Konon, kakek pernah ditawan Belanda. Diikat di pohon dan menunggu waktu untuk dieksekusi. Entah bagaimana jalan ceritanya, pada akhirnya dia lolos. Menurut orang kakek saya 'sakti'. Saat bocah saya percaya itu. 

Kakek kabarnya turut dimobilisasi dalam Pertempuran 10 November. Kala arek-arek Jawa Timur baku tembak dengan Sekutu. Mengenai kisah ini, samar-samar saja saya dengar. Tidak pasti akurasinya. Tetapi paman-paman saya sangat percaya. Dan bangga.

Melihat perangai kakek saat uzur, rasanya memang benar dia pria yang tak segan menyabung nyawa. Orang ini sangat maskulin. Pergi menghadapi pasukan pemenang Perang Dunia II di Surabaya, mungkin saja amat menarik bagi hasrat maskulintasnya. 

Saya sendiri tak terlalu akrab dengan kakek.
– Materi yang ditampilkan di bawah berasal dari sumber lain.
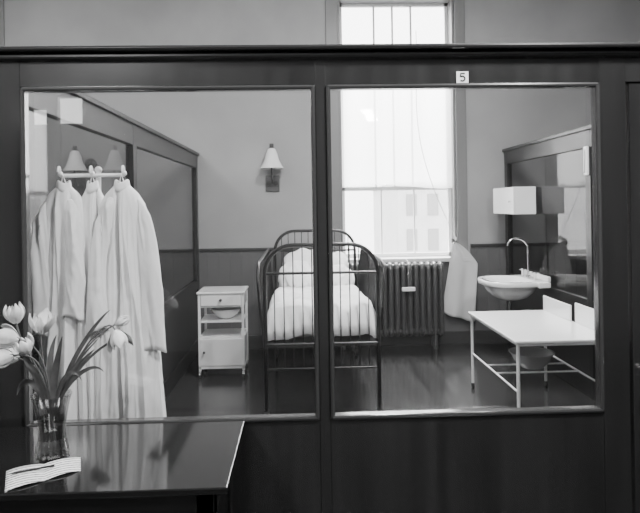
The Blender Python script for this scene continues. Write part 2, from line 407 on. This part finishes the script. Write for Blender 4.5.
def gown(nm,cx,cy,keys,ph,label,hookz,z0=.42,folds=5,shift=0,sleeves=(),amp=1.0,xmin=None,slit=None):
    def wid(z):
        ks=sorted(keys)
        for (za,a,b),(zb,a2,b2) in zip(ks[:-1],ks[1:]):
            if za<=z<=zb:
                t=(z-za)/(zb-za); return a+(a2-a)*t,b+(b2-b)*t
        return (ks[0][1],ks[0][2]) if z<ks[0][0] else (ks[-1][1],ks[-1][2])
    zt=keys[-1][0]
    top=empty(nm,(cx,cy,z0),label,'gown','gowns on the coat stand')
    def crump(x,y,z):
        # folds fan slightly outwards towards the hem so they read as hanging drapes
        u=(x-cx)/(1+.35*max(0,1.7-z))
        wx=.12*nz3(u*3+ph,y*3,z*1.2)
        a=1-(abs(nz3(u*17+wx*10+ph*3,y*4,z*.9))*3.2)**.8
        b=1-(abs(nz3(u*34-ph+wx*8,y*7,z*1.6))*3.0)**.8
        c=1-(abs(nz3(x*16+z*12,y*8,z*13-x*18+ph))*3)**.8
        return .019*a+.009*b+.0028*c
    def clampx(x): return x if xmin is None else max(x,xmin+.4*max(0,x-xmin))
    def fn(s,t):
        z=zt+(z0-zt)*t; a,b=wid(z); th=2*pi*s
        g=(.45+.55*t)*min(1,t*12)*amp
        w=.2*math.sin(2.1*t+ph)
        nx_,ny_=math.cos(th),math.sin(th)
        x=cx+shift*t+a*nx_; y=cy+b*ny_
        off=g*(.020*t*(1-2*abs(math.sin(folds*th+ph+w*2))**.6)+crump(x,y,z)*1.4)
        if slit is not None and ny_<0:
            dx=(x-(cx+slit+.012*math.sin(3*t+ph)+.04*t))/(.006+.008*t)
            off-=min(1,t*6)*.060*math.exp(-dx*dx)
        return Vector((clampx(x+off*.3*nx_), y+off*(ny_ if abs(ny_)>.35 else math.copysign(.35,ny_)), z-(.02*nz3(th*2,ph,0) if t>.95 else 0)))
    ob('gown_body',M().grid(fn,340,90),CLOTH,parent=top,smooth=True,solid=.002)
    def cf(s,t):
        th=2*pi*s; a,b=wid(zt); r=1+.55*t
        return Vector((cx+a*r*math.cos(th),cy+b*r*math.sin(th),zt+.022*math.sin(pi*t)-.035*t+.008*math.sin(th*2+ph)))
    ob('collar',M().grid(cf,32,6),CLOTH,parent=top,smooth=True,solid=.002)
    ob('hanging_loop',M().tube([(cx-.012,cy,zt-.005),(cx,cy-.012,hookz),(cx+.012,cy,zt-.005)],.003,n=6),CLOTH,parent=top,smooth=True)
    for path in sleeves:
        N=50
        pts=bez(*path[0],n=N); r0,r1=path[1]
        mm=M(); nn=60
        rs=[(r0+(r1-r0)*i/N)*(.35+.65*min(1,i/14)**.7) for i in range(N+1)]
        mm.tube(pts,rs,n=nn,caps=False)
        for k in range(len(mm.v)):
            x,y,z=mm.v[k]; j=k%nn; i=k//nn; c0=pts[i]
            y=c0.y+(y-c0.y)*.28; z=c0.z+(z-c0.z)*.6
            f=crump(x+.3,y,z)*.9*min(1,i/8)
            q=Vector((x-c0.x,y-c0.y,0)); 
            if q.length>1e-5: q.normalize()
            mm.v[k]=(clampx(x+q.x*f*.5),y+q.y*f*1.4,z+(.012*math.sin(j*.21+ph) if i>N-3 else 0))
        ob('sleeve',mm,CLOTH,parent=top,smooth=True,solid=.002)
    return top
gown('hanging_gown',-.955,2.805,[(.4,.085,.03),(1.4,.08,.03),(1.72,.07,.028),(1.80,.05,.024),(1.845,.028,.02),(1.865,.018,.018)],2.0,'white cotton gown squeezed between two others',1.91,amp=.8,slit=.01)
gown('hanging_gown',-1.085,2.80,[(.4,.125,.045),(1.2,.115,.045),(1.50,.11,.042),(1.68,.11,.038),(1.77,.095,.034),(1.82,.066,.028),(1.850,.036,.022),(1.868,.022,.018)],0.4,'crumpled white cotton gown hanging from a hook',1.91,z0=.46,xmin=-1.243,slit=.03,
     sleeves=[(((-1.125,2.785,1.80),(-1.18,2.76,1.74),(-1.195,2.752,1.50),(-1.185,2.752,1.18)),(.034,.046)),(((-1.05,2.77,1.795),(-1.015,2.752,1.70),(-1.015,2.745,1.50),(-1.03,2.745,1.26)),(.030,.040))])
gown('hanging_gown',-.82,2.80,[(.4,.185,.055),(1.1,.15,.05),(1.5,.122,.043),(1.68,.115,.038),(1.77,.100,.035),(1.82,.070,.030),(1.850,.040,.024),(1.868,.024,.02)],1.9,'long white cotton gown with loose sleeves hanging from a hook',1.91,z0=.40,shift=.02,slit=-.03,
     sleeves=[(((-.86,2.775,1.80),(-.905,2.757,1.73),(-.925,2.745,1.50),(-.92,2.745,1.20)),(.032,.042)),(((-.775,2.785,1.80),(-.705,2.765,1.75),(-.685,2.757,1.50),(-.675,2.757,1.10)),(.036,.050))])

# ------------------------------------------------------------------ bed
BX=.165; hw=.462; YF=4.90; YH=6.95
bed=empty('hospital_bed',(BX,(YF+YH)/2,0),'black iron hospital bed with arched rail ends and side guards','bed')
def bed_end(y,nm,top):
    e=M(); r=.017
    c=.23; pts=[(BX-hw,y,.12),(BX-hw,y,top-c)]
    for i in range(1,9):
        a=pi-pi/2*i/8; pts.append((BX-hw+c+c*math.cos(a),y,top-c+c*math.sin(a)))
    for i in range(0,9):
        a=pi/2-pi/2*i/8; pts.append((BX+hw-c+c*math.cos(a),y,top-c+c*math.sin(a)))
    pts.append((BX+hw,y,.12)); e.tube(pts,r,n=12)
    eo=ob(nm,e,BLACKM,parent=bed,smooth=True)
    q=M(); q.tube([(BX-hw,y,top-.23),(BX+hw,y,top-.23)],.011,n=8); q.tube([(BX-hw,y,.62),(BX+hw,y,.62)],.015,n=8)
    q.tube([(BX-hw,y,.42),(BX+hw,y,.42)],.010,n=8)
    for i in range(1,12):
        x=BX-hw+2*hw*i/12; dd=hw-abs(x-BX)
        zt=top if dd>=c else top-c+math.sqrt(max(c*c-(c-dd)**2,0))
        q.tube([(x,y,.42),(x,y,zt)],.0048,n=8); q.ball((x,y,top-.23),.012,8)
    ob('cross_rail',q,BLACKM,parent=eo,smooth=True)
    for sx in (-1,1):
        w=M(); x=BX+sx*hw; w.tube([(x-.012,y,.04),(x+.012,y,.04)],.04,n=18); ob('castor',w,RUBBER,parent=bed,smooth=True)
        w=M(); w.tube([(x,y,.13),(x,y,.085)],.012).box(x-.02,x+.02,y-.012,y+.012,.08,.09).box(x-.02,x-.016,y-.012,y+.012,.035,.09).box(x+.016,x+.02,y-.012,y+.012,.035,.09); ob('castor_fork',w,BLACKM,parent=bed)
bed_end(YF,'footboard',1.43); bed_end(YH,'headboard',1.46)
for sx in (-1,1):
    x=BX+sx*hw; s=M(); s.box(x-.012,x+.012,YF,YH,.58,.64)
    ob('side_rail',s,BLACKM,parent=bed)
    def gp(y,h): 
        k=h/.66; return (x+sx*(.008+.055*math.sin(min(1,k)*pi/2)),y,.61+h)
    ya_,yb_=YF+.05,YH-.05; c=.20; Ht=.66
    pts=[gp(ya_,h) for h in (0,.1,.2,.3,Ht-c)]
    pts+=[gp(ya_+c-c*math.cos(a),Ht-c+c*math.sin(a)) for a in [pi/2*i/8 for i in range(1,9)]]
    pts+=[gp(yb_-c+c*math.sin(a),Ht-c+c*math.cos(a)) for a in [pi/2*i/8 for i in range(0,9)]]
    pts+=[gp(yb_,h) for h in (.3,.2,.1,0)]
    s=M().tube(pts,.013,n=8)
    for i in range(1,20):
        yy=ya_+(yb_-ya_)*i/20; dd=min(yy-ya_,yb_-yy); ht=Ht if dd>=c else Ht-c+math.sqrt(max(0,c*c-(c-dd)**2))
        s.tube([gp(yy,ht*k/6) for k in range(7)],.006,n=6)
    ob('side_guard',s,BLACKM,parent=bed,smooth=True)
ob('bed_base',M().box(BX-hw+.02,BX+hw-.02,YF+.02,YH-.02,.60,.63),BLACKM,parent=bed)
def softbox(x0,x1,y0,y1,z0,z1,p=5,wr=.006,seed=0,tilt=0,pinch=0):
    m=M()
    cx,cy,cz=(x0+x1)/2,(y0+y1)/2,(z0+z1)/2; hx,hy,hz=(x1-x0)/2,(y1-y0)/2,(z1-z0)/2
    ct,st=math.cos(tilt),math.sin(tilt)
    def fn(s,t):
        th=2*pi*s; ph=-pi/2+pi*t
        def sg(v,e): return math.copysign(abs(v)**e,v)
        e=2/p
        x=hx*sg(math.cos(th),e)*sg(math.cos(ph),e); y=hy*sg(math.sin(th),e)*sg(math.cos(ph),e); z=hz*sg(math.sin(ph),.75)
        if pinch: z*=1-pinch*(abs(x/hx)**3)*(abs(y/hy)**3)
        w=wr*(3*nz3(x*7+seed,y*7,z*7)+2.5*(.4-abs(nz3(x*12+seed,y*10,z*10+seed))*2))
        y,z=y*ct-z*st, y*st+z*ct
        return Vector((cx+x+w*.5,cy+y+w*.5,cz+z+w))
    m.grid(fn,80,40); return m
tag(ob('mattress',softbox(BX-.425,BX+.425,YF+.05,YH-.04,.632,.80,wr=.0005,p=9),CLOTH2,origin=(BX,5.9,.632),smooth=True),'thick pale mattress on the iron bed','mattress')
def cover(s,t):
    a=(s*2-1); W=.440; yy=YF+.035+(6.25-YF)*t
    drop=.18
    arc=a*(W+drop)
    R=.07
    aa=abs(arc)
    if aa<W-R: x=aa; z=.885
    elif aa<W-R+R*pi/2:
        q=(aa-(W-R))/R; x=W-R+R*math.sin(q); z=.885-R+R*math.cos(q)
    else: x=W; z=.885-R-(aa-(W-R)-R*pi/2)
    x=math.copysign(x,arc)
    inn=max(0,1-abs(a)**4)
    cr=.5-abs(nz3(a*2+t*1.5,t*4-a,1.7))*2.2; cr2=.5-abs(nz3(a*3-t*5,t*9+a,4.1))*2
    z+=inn*(.035*math.sin(pi*min(1,t*1.1+.15))+.035*cr+.014*cr2+.025*nz3(a*1.6,t*3.3,9))
    if t<.10:
        q=1-t/.10; z-=.23*(1-math.sqrt(max(0,1-q*q))); yy=YF+.035+.05*(1-q)
    return Vector((BX+x,yy,max(z,.65+.01*nz3(a*3,3,1))))
tag(ob('quilt',M().grid(cover,90,110),PILLOW,origin=(BX,5.6,.66),smooth=True,solid=-.015),'puffy white quilt tucked over the bed','quilt')
for i,(x,y,z,h,pw,tl) in enumerate(((BX-.21,6.42,.86,.25,.20,.5),(BX+.21,6.45,.85,.23,.20,.4),(BX,6.70,.97,.26,.37,.7))):
    mm=softbox(x-pw,x+pw,y-.20,y+.17,z,z+h,p=2.6,wr=.012,seed=i*3,tilt=tl,pinch=.5)
    tag(ob('pillow',mm,PILLOW,origin=(x,y,z),smooth=True),'plump white pillow at the head of the bed','pillow','pillows on the bed')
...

Dia kelewat galak. Gemar menyiapkan pemukul bagi siapa saja yang telat sholat. Kecuali punggung atau paha mu sangat kuat, ketika menginap di rumah kakek, sebelum bunyi adzan subuh melantun, kami harus sudah mengambil wudhu.

Di lemari kakek ada banyak koleksi kitab kuning. Dia memang pembelajar agama seumur hidup. Ada pula dua jilid buku 'Di Bawah Bendera Revolusi' karya Bung Karno. Kakek memang salah seorang pengagum besar Soekarno. 
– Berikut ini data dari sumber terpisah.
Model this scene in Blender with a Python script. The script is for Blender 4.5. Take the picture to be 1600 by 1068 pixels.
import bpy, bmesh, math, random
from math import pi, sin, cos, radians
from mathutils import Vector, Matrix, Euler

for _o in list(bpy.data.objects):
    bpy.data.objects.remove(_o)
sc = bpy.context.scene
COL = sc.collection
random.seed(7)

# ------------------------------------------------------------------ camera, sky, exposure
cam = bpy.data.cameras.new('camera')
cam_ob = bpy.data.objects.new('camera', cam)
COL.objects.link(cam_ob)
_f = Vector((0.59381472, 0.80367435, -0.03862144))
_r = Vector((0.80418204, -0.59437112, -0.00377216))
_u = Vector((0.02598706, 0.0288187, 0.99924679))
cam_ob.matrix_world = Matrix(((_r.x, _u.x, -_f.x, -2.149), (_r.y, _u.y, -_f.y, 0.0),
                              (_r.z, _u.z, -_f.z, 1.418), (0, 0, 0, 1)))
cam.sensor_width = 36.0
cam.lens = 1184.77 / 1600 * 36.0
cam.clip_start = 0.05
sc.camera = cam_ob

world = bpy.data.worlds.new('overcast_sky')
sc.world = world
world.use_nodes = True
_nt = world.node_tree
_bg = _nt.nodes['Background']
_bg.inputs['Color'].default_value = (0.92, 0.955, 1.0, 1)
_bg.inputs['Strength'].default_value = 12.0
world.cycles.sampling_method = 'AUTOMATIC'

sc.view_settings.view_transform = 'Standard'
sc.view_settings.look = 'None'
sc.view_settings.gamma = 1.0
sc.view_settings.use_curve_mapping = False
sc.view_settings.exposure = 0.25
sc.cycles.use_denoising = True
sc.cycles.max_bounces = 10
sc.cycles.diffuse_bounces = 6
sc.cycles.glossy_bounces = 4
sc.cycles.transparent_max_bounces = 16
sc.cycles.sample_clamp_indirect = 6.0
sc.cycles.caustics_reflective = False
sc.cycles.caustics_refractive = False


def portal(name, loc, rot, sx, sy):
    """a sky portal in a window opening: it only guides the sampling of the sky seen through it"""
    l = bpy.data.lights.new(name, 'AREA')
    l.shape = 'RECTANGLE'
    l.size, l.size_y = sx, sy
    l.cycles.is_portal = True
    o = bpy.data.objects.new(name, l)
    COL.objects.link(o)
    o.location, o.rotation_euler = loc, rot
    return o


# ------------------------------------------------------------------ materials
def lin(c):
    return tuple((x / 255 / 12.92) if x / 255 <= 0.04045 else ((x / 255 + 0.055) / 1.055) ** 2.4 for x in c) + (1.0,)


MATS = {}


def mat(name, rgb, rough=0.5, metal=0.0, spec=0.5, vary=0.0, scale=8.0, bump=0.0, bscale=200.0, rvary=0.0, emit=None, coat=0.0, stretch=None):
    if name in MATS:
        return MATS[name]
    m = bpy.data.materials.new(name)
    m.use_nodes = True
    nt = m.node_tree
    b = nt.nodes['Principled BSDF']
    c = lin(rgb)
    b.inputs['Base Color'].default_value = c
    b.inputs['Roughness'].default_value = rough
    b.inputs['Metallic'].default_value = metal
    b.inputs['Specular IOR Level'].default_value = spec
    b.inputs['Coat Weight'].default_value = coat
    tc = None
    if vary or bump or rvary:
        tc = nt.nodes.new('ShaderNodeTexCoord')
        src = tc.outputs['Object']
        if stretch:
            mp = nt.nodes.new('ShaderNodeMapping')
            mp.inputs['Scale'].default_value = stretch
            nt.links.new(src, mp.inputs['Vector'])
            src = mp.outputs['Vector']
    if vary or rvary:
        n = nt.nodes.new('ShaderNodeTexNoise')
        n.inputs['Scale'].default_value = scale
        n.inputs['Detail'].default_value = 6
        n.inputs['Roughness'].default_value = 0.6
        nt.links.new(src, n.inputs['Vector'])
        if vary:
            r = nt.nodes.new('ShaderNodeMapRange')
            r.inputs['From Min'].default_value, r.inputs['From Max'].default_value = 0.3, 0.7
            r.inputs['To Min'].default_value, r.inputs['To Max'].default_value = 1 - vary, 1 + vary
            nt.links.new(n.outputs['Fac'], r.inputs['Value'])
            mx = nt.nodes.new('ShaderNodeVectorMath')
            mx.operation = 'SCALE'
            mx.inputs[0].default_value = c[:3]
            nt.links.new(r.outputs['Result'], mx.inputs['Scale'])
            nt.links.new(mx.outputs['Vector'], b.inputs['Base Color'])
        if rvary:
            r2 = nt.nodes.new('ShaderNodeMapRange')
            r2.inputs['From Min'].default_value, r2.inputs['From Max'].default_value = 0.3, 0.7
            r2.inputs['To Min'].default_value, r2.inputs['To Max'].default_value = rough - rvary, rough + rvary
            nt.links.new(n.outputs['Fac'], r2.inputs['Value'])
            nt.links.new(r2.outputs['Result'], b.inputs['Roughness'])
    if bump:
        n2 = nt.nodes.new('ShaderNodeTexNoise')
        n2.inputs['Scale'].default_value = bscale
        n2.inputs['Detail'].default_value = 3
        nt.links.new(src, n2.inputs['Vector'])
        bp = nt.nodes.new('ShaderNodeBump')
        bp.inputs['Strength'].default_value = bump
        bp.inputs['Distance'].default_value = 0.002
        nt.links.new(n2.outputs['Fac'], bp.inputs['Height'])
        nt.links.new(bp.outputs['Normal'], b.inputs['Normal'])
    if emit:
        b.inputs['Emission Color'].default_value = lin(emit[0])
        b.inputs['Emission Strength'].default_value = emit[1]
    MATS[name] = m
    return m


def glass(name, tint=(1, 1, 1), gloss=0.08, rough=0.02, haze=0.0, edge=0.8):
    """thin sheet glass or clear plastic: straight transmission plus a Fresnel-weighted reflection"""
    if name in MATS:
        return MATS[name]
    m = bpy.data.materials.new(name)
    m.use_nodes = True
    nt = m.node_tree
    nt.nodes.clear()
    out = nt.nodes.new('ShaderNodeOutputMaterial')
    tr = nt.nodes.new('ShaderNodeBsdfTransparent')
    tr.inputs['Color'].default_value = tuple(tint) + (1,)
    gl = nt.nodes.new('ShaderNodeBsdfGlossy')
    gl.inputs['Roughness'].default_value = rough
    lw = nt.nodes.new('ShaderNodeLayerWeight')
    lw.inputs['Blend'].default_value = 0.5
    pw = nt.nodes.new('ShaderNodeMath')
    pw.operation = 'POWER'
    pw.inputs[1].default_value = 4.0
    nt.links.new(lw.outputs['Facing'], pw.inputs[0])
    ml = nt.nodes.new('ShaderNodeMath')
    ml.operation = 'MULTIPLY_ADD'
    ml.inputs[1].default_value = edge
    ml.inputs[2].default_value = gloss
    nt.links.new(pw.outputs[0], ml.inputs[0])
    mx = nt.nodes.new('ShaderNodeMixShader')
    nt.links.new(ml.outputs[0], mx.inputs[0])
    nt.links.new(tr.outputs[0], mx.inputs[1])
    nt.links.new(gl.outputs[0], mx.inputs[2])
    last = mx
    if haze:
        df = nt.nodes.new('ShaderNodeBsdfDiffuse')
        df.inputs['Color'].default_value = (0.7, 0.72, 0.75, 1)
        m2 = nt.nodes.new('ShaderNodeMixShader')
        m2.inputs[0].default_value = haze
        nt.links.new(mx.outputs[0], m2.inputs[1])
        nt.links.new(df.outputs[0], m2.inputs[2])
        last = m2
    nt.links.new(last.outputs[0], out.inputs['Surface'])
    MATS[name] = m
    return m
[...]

Sementara nenek yang cantik, pernah berkisah. Suatu hari dia dipukuli serdadu Belanda hingga terkencing-kencing dan pingsan.  Badan nenek mungil. Saya bisa membayangkan bagaimana dia tak berdaya dianiaya 'londo' berambut jagung, menjulang bak 'buto', seperti tuturnya. 
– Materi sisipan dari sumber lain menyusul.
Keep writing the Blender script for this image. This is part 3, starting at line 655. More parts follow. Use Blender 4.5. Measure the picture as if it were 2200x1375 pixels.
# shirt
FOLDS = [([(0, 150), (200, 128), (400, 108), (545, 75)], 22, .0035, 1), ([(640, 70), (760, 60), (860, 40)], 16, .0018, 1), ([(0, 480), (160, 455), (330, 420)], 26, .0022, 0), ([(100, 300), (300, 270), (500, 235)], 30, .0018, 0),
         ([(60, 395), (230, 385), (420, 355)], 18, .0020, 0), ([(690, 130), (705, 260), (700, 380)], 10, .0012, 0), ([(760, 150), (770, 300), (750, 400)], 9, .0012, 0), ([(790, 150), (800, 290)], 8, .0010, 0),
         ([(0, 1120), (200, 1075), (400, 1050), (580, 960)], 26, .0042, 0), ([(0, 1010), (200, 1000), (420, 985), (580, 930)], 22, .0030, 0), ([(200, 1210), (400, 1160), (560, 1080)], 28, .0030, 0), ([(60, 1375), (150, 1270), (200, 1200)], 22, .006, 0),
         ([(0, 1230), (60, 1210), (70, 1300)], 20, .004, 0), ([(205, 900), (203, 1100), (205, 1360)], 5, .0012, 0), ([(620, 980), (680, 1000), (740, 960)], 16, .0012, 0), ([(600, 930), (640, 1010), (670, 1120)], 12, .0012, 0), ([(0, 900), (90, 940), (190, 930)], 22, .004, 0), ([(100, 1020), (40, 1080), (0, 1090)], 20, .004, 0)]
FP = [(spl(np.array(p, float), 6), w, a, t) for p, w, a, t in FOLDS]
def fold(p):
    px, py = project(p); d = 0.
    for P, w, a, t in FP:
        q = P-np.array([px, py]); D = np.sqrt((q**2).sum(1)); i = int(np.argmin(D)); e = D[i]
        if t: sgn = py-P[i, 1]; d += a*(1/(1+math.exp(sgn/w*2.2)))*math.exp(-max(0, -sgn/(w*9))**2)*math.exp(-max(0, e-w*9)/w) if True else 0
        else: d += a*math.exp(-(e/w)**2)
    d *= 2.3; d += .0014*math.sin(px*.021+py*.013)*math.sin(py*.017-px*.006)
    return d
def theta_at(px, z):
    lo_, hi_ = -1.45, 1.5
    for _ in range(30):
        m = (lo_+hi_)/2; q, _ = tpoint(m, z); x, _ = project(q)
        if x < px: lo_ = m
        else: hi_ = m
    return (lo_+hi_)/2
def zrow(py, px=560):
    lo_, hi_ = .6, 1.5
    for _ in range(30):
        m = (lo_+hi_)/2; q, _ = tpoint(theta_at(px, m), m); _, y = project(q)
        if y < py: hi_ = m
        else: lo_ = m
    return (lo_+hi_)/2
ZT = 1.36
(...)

Semasa Revolusi pecah, nenek bilang dia sangat jarang bertemu kakek. Mengurus anak-anaknya sendirian. Kakek sedang melalang buana demi menyambut asa tentang Indonesia Merdeka. Kadang-kadang itu membuat nenek cemas, apakah suaminya akan kembali.

Di senjakala usianya, nenek yang wajahnya sama sekali tidak Jawa, tak pernah teledor merawat 'pin republik' yang terbuat dari kuningan murahan. Penanda sejarah, dimana dia dan pasangan hidupnya menjadi salah dua eksponennya. 

Sebagian orang memiliki sejarah, -besar atau kecil-, mereka yang pernah rela mati demi sesuatu yang diyakini. Orang-orang golongan ini seperti mewakili frasa dari film perang terkenal. Bunyinya, 'life for nothing or die for something'.

Dalam sebuah wawancara beberapa waktu lalu, seorang penulis kawakan membagi cerita sejenis ini. Goenawan Mohamad (GM) adalah seorang essais Indonesia. Bagi penggemarnya, dia menulis bak dewa. Salah seorang paling berbakat dalam mengokestrasi kata-kata.

GM tak pernah menghadiri sesi wawancara yang mana saja sebelumnya. Tapi kali ini ada kegentingan yang dia rasa. Membuatnya bicara di muka televisi. "Ayah saya mati ditembak Belanda, dan itu demi sebuah nilai", ucapnya lirih, lalu menangis.

GM sedang marah, pun sedih. Baginya republik hari ini sedang kacau. Sejak sesosok anak muda memperoleh jalan pintas kandidasinya di Pilpres. Itu tidak baik menurutnya. Merusak hal-hal fundamental.

Tulisan terakhir GM yang saya tahu bertanggal 28 Februari 2023. Esai berjudul 'Zhuangzhi', yang dibuka dengan kalimat tanya, "Apa yang terjadi setelah rasa kecewa kepada politik?" Di sesi wawancara tv, pria tua ini mungkin sedang menjawab tanya dari tulisannya.

GM kalut. Dia mengaku akan berbuat. Baginya ini tentang Republik. Saya sendiri tak pernah sehaluan dengan GM, untuk hampir semua hal. Tetapi benar, kakek dan nenek saya, -sebagaimana ayah GM-,  tidak berjuang untuk republik yang seperti ini. Republik dimana kekuasaan begitu pongah dan masa bodoh.